Учить детей Алексея Михайловича был приглашен умнейший монах Симеон Полоцкий (1628–1680, в миру Самуил Емельянович Петровский-Ситнианович) – поэт, переводчик, богослов, проповедник, издатель, автор знаменитой в свое время «Псалтири рифмотворной», любимой книги молодого Ломоносова, кокоторую наряду с «Арифметикой» Леонтия Магницкого и «Грамматикой» Мелетия Смотрицкого он называл «вратами учености».
Глубокое благочестие Полоцкого было гарантией, что приобщение к новой мудрости не будет содержать опасности восхваления иных вероисповеданий или умаления православия.
Симеон Полоцкий с согласия Алексея Михайловича применил для его детей новую образовательную систему: «учение грамматичное» (причем преподавались даже основы стихосложения) и познание «семи свободных художеств» – грамматики, риторики, диалектики, арифметики, геометрии, музыки, астрологии. Полоцким же были сформулированы дидактические принципы обучения и воспитания, пригодные всем отрокам: здесь был и добрый родительский пример, и признание вреда от чрезмерной родительской любви.
У Полоцкого учился и царевич Алексей, на которого
возлагали большие надежды (он умер в 1670 году), и, позднее, Федор, достигший в новой науке больших успехов. По словам историка В.Н.Татищева, Федор Алексеевич «великое искусство в поезии имел и весьма изрядные вирши складывал», также «к пению был великий охотник». У Федора была обширная музыкальная библиотека; он сам занимался композицией (до сих пор исполняется его песнопение «Достойно есть»), довел до совершенства придворную хоровую капеллу и одобрил переход со старых крюковых нот на европейские.В свое недолгое царствование (1676–1682) Федор Алексеевич довольно успешно продолжал преобразовательную деятельность своего отца царя Алексея: занимался усовершенствованием судопроизводства, отменил калечащие наказания, укрепил положение дворянства, реформировал костюм (повелев всем носить «венгерское»), унифицировал и упростил налоговую систему. При этом, как отмечал современник, стремился народ свой «преукрасить всякими добродетельми, и учениями, и искусствами, и прославити не только российские народы, но и прежде бывших славнях предков своих». В планах Федора было создание печатного курса русской истории и создание высшей школы – Славяно-греко-латинской академии, которая открылась вскоре после кончины государя, – и возглавил ее Симеон Полоцкий.

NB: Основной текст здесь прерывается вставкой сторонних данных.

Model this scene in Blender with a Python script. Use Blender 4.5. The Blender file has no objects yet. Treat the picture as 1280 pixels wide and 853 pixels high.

Ученицей Симеона Полоцкого – совершенно небывалая вещь – была и знаменитая «правительница» царевна Софья. Как и братья, она знала латынь и польский, слагала вирши и штудировала «свободные художества». Наставник даже посвятил ей вирши:
О благороднейшая царевна Софиа, Ищеши премудрости выну небесныя,
По имени твоему жизнь твою ведеши: Мудрая глаголеши, мудрая дееши… Ты церковные книги обыкла читати И в отеческих свитцех мудрости искати…
Еще больше новшеств включало в себя воспитание младшего сына царя Алексея (от брака с Натальей Нарышкиной) – Петра Алексеевича.
То есть сначала все было традиционно: у Петра были и мамки – сперва княгиня Ульяна Петровна Голицына, потом боярыня Матрена Романовна Левонтьева, – и кормилица Ненила Ерофеева, и множество маленьких «стольников». Восприемниками Петра были царевич Федор Алексеевич и царевна Ирина Михайловна. «Когда несли новорожденного в церковь, то по пути кропил святой водой дворцовый рождественский священник Никита, весьма уважаемый тогда за святость жизни». Детская и весь обиход царевича отличались роскошью. Наряжали его в парчу и драгоценные меха; всячески баловали.
В шесть месяцев Петр стал ходить с помощью «ходячих кресел» на колесиках. В год ему была сделана деревянная «потешная лошадка» на железных колесах. В детской рядами стояли потешные деревянные стрельцы, деревянные пушки с кожаными ядрами, пистоли, барабанцы, игрушечные знамена, вообще игрушек было множество, в том числе и дорогих иноземных, с механикой и всякими фокусами.
Лучшие мастера Оружейной палаты выполняли заказанные Натальей Кирилловной для сына красочные изображения городов, сражений, кораблей, оружия для «потешных тетрадей».
Но еще при жизни отца для Петра был создан особый «Петров полк» – такого прежде не бывало, – и четырехлетний царевич стал его полковником. Ему рапортовали по всем надобностям полка, от него же требовали и распоряжений, в которых помогал Петру отец. Полк был устроен на европейский лад, а руководил его занятиями офицер-шотландец Павел Менезиус; он же учил военному делу и самого Петра и вообще выполнял обязанности, по сути, гувернера царевича, что тоже было новацией, тем более что дядьки к Петру не назначили. После прихода к власти Софьи Менезиус от этой обязанности был освобожден и отправлен по службе в Смоленск.